REQUIREMENT: Can you write out all the lines word for word, with no pictures?

# # # # #

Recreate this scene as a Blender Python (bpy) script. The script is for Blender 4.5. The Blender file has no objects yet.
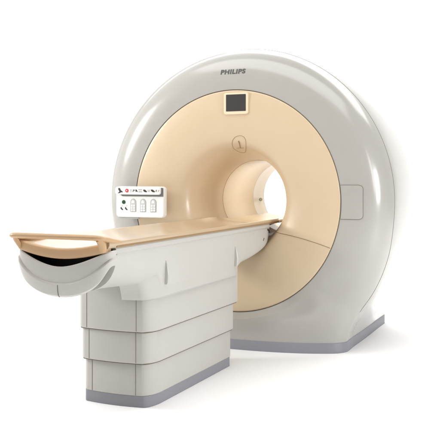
import bpy, bmesh, math
import numpy as np
from mathutils import Vector, Matrix

scene = bpy.context.scene
COL = scene.collection
R = math.radians
PI = math.pi

# ------------------------------------------------------------------ materials
def mat(name, col, rough=.35, spec=.5, coat=0., coat_rough=.1, metal=0., var=.03, scale=6., bump=0., bscale=400., emit=None, estr=1.):
    m = bpy.data.materials.new(name); m.use_nodes = True
    nt = m.node_tree; b = nt.nodes['Principled BSDF']
    tc = nt.nodes.new('ShaderNodeTexCoord')
    n = nt.nodes.new('ShaderNodeTexNoise'); n.inputs['Scale'].default_value = scale; n.inputs['Detail'].default_value = 4
    nt.links.new(tc.outputs['Object'], n.inputs['Vector'])
    mx = nt.nodes.new('ShaderNodeMix'); mx.data_type = 'RGBA'
    mx.inputs['A'].default_value = (*[c*(1-var) for c in col], 1)
    mx.inputs['B'].default_value = (*[min(1, c*(1+var)) for c in col], 1)
    nt.links.new(n.outputs['Fac'], mx.inputs['Factor'])
    nt.links.new(mx.outputs['Result'], b.inputs['Base Color'])
    b.inputs['Roughness'].default_value = rough
    b.inputs['Specular IOR Level'].default_value = spec
    b.inputs['Coat Weight'].default_value = coat
    b.inputs['Coat Roughness'].default_value = coat_rough
    b.inputs['Metallic'].default_value = metal
    rr = nt.nodes.new('ShaderNodeMapRange')
    rr.inputs['To Min'].default_value = rough*.85; rr.inputs['To Max'].default_value = rough*1.15
    nt.links.new(n.outputs['Fac'], rr.inputs['Value']); nt.links.new(rr.outputs['Result'], b.inputs['Roughness'])
    if bump:
        n2 = nt.nodes.new('ShaderNodeTexNoise'); n2.inputs['Scale'].default_value = bscale
        nt.links.new(tc.outputs['Object'], n2.inputs['Vector'])
        bp = nt.nodes.new('ShaderNodeBump'); bp.inputs['Strength'].default_value = bump; bp.inputs['Distance'].default_value = .001
        nt.links.new(n2.outputs['Fac'], bp.inputs['Height']); nt.links.new(bp.outputs['Normal'], b.inputs['Normal'])
    if emit:
        b.inputs['Emission Color'].default_value = (*emit, 1); b.inputs['Emission Strength'].default_value = estr
    return m

M = dict(
    shell = mat('shell_plastic', (.40,.388,.36), .24, .5, coat=.9, coat_rough=.17, bump=.04, bscale=60),
    table = mat('table_plastic', (.50,.49,.46), .38, .45, coat=.1, bump=.15, bscale=500),
    tier  = mat('tier_plastic', (.49,.48,.45), .42, .4, bump=.2, bscale=500),
    bezel = mat('peach_plastic', (.62,.485,.33), .32, .5, coat=.25, coat_rough=.2, bump=.04, bscale=60),
    top   = mat('tan_tabletop', (.48,.355,.225), .25, .5, coat=.5, coat_rough=.3, var=.04),
    rim   = mat('tan_rim', (.50,.32,.17), .35, .5, var=.05),
    liner = mat('cream_liner', (.74,.65,.52), .35, .4),
    skirt = mat('grey_skirt', (.25,.25,.28), .5, .4, bump=.2),
    seam  = mat('seam_shadow', (.17,.15,.12), .8, .1),
    seamb = mat('seam_brown', (.30,.20,.11), .8, .1),
    dark  = mat('dark_cavity', (.035,.028,.022), .6, .3),
    screen= mat('screen_glass', (.045,.04,.038), .18, .5, coat=.5),
    frame = mat('screen_frame', (.78,.64,.46), .4, .4),
    letter= mat('letter_grey', (.09,.09,.085), .5, .3),
    white = mat('panel_white', (.80,.79,.76), .4, .4),
    grey  = mat('panel_grey', (.42,.42,.41), .5, .3),
    dgrey = mat('panel_dark_grey', (.17,.17,.165), .5, .3),
    lgrey = mat('keypad_grey', (.55,.55,.54), .5, .3),
    red   = mat('red_button', (.55,.04,.045), .35, .5),
    green = mat('green_button', (.006,.06,.02), .35, .5),
    ink   = mat('ink', (.05,.05,.05), .6, .2),
    key   = mat('key_white', (.84,.84,.83), .45, .3),
    floor = mat('studio_white', (.93,.93,.93), .9, .1, var=.0),
)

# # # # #

EXERCISE RESPONSE:
Recreate this scene as a Blender Python (bpy) script. The script is for Blender 4.5. The Blender file has no objects yet.
import bpy, bmesh, math
import numpy as np
from mathutils import Vector, Matrix

scene = bpy.context.scene
COL = scene.collection
R = math.radians
PI = math.pi

# ------------------------------------------------------------------ materials
def mat(name, col, rough=.35, spec=.5, coat=0., coat_rough=.1, metal=0., var=.03, scale=6., bump=0., bscale=400., emit=None, estr=1.):
    m = bpy.data.materials.new(name); m.use_nodes = True
    nt = m.node_tree; b = nt.nodes['Principled BSDF']
    tc = nt.nodes.new('ShaderNodeTexCoord')
    n = nt.nodes.new('ShaderNodeTexNoise'); n.inputs['Scale'].default_value = scale; n.inputs['Detail'].default_value = 4
    nt.links.new(tc.outputs['Object'], n.inputs['Vector'])
    mx = nt.nodes.new('ShaderNodeMix'); mx.data_type = 'RGBA'
    mx.inputs['A'].default_value = (*[c*(1-var) for c in col], 1)
    mx.inputs['B'].default_value = (*[min(1, c*(1+var)) for c in col], 1)
    nt.links.new(n.outputs['Fac'], mx.inputs['Factor'])
    nt.links.new(mx.outputs['Result'], b.inputs['Base Color'])
    b.inputs['Roughness'].default_value = rough
    b.inputs['Specular IOR Level'].default_value = spec
    b.inputs['Coat Weight'].default_value = coat
    b.inputs['Coat Roughness'].default_value = coat_rough
    b.inputs['Metallic'].default_value = metal
    rr = nt.nodes.new('ShaderNodeMapRange')
    rr.inputs['To Min'].default_value = rough*.85; rr.inputs['To Max'].default_value = rough*1.15
    nt.links.new(n.outputs['Fac'], rr.inputs['Value']); nt.links.new(rr.outputs['Result'], b.inputs['Roughness'])
    if bump:
        n2 = nt.nodes.new('ShaderNodeTexNoise'); n2.inputs['Scale'].default_value = bscale
        nt.links.new(tc.outputs['Object'], n2.inputs['Vector'])
        bp = nt.nodes.new('ShaderNodeBump'); bp.inputs['Strength'].default_value = bump; bp.inputs['Distance'].default_value = .001
        nt.links.new(n2.outputs['Fac'], bp.inputs['Height']); nt.links.new(bp.outputs['Normal'], b.inputs['Normal'])
    if emit:
        b.inputs['Emission Color'].default_value = (*emit, 1); b.inputs['Emission Strength'].default_value = estr
    return m

M = dict(
    shell = mat('shell_plastic', (.40,.388,.36), .24, .5, coat=.9, coat_rough=.17, bump=.04, bscale=60),
    table = mat('table_plastic', (.50,.49,.46), .38, .45, coat=.1, bump=.15, bscale=500),
    tier  = mat('tier_plastic', (.49,.48,.45), .42, .4, bump=.2, bscale=500),
    bezel = mat('peach_plastic', (.62,.485,.33), .32, .5, coat=.25, coat_rough=.2, bump=.04, bscale=60),
    top   = mat('tan_tabletop', (.48,.355,.225), .25, .5, coat=.5, coat_rough=.3, var=.04),
    rim   = mat('tan_rim', (.50,.32,.17), .35, .5, var=.05),
    liner = mat('cream_liner', (.74,.65,.52), .35, .4),
    skirt = mat('grey_skirt', (.25,.25,.28), .5, .4, bump=.2),
    seam  = mat('seam_shadow', (.17,.15,.12), .8, .1),
    seamb = mat('seam_brown', (.30,.20,.11), .8, .1),
    dark  = mat('dark_cavity', (.035,.028,.022), .6, .3),
    screen= mat('screen_glass', (.045,.04,.038), .18, .5, coat=.5),
    frame = mat('screen_frame', (.78,.64,.46), .4, .4),
    letter= mat('letter_grey', (.09,.09,.085), .5, .3),
    white = mat('panel_white', (.80,.79,.76), .4, .4),
    grey  = mat('panel_grey', (.42,.42,.41), .5, .3),
    dgrey = mat('panel_dark_grey', (.17,.17,.165), .5, .3),
    lgrey = mat('keypad_grey', (.55,.55,.54), .5, .3),
    red   = mat('red_button', (.55,.04,.045), .35, .5),
    green = mat('green_button', (.006,.06,.02), .35, .5),
    ink   = mat('ink', (.05,.05,.05), .6, .2),
    key   = mat('key_white', (.84,.84,.83), .45, .3),
    floor = mat('studio_white', (.93,.93,.93), .9, .1, var=.0),
)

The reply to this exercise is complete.